In den Fängen der Diktatur

Kurz und perspektivenreich: Julian Barnes' ausgezeichneter Schostakowitsch-Roman.

Wer war Dmitri Schostakowitsch, dessen Geburtstag sich vergangenen September zum 110.Mal jährte, wirklich? Ein verschlagener Opportunist?Ein zumindest in der Öffentlichkeit unsicherer, sich vor der Allmacht des Staates fürchtender Bürger? Ein die freie Liebe nicht nur propagierender, sondern sie auch praktisch vorlebender bürgerlicher Revolutionär? All das trifft auf den prominentesten sowjetischen Komponisten des vorigen Jahrhunderts zu. Daran lässt Julian Barnes' in Romanform gegossene, nun in deutscher Übersetzung vorliegende Biografie keine Zweifel. Auch sprachlich ein Meisterwerk.

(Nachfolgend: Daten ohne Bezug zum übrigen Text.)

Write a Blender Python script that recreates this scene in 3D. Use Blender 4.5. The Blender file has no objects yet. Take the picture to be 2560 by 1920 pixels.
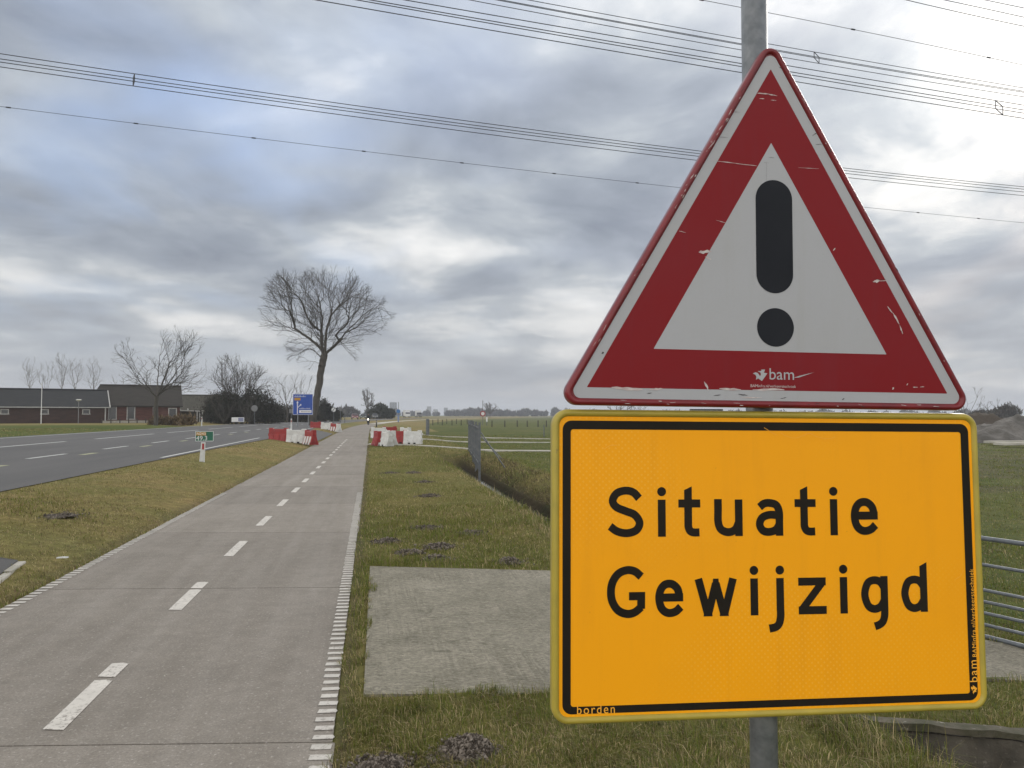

Der mit zahlreichen Preisen geehrte englische Literat packt in weniger als 250 Seiten, wofür Biografen meist einen dickleibigen Band benötigen. Zudem nutzt er den knappen Platz, um die vielseitigen Facetten des Komponisten auch noch kenntnisreich zu kommentieren. Stets gestützt auf die immer noch zahlreiche Fragen offenlassende Schostakowitsch-Literatur. Diese steht immer wieder vor dem Problem, wie sie Schostakowitschs Äußerungen bewerten soll. Mehrfach war er, wie er selbst zugab, gezwungen, Dinge zu behaupten und Einschätzungen zum Besten zu geben, an die er nicht im Mindesten glaubte, die aber der offiziellen Parteilinie entsprachen.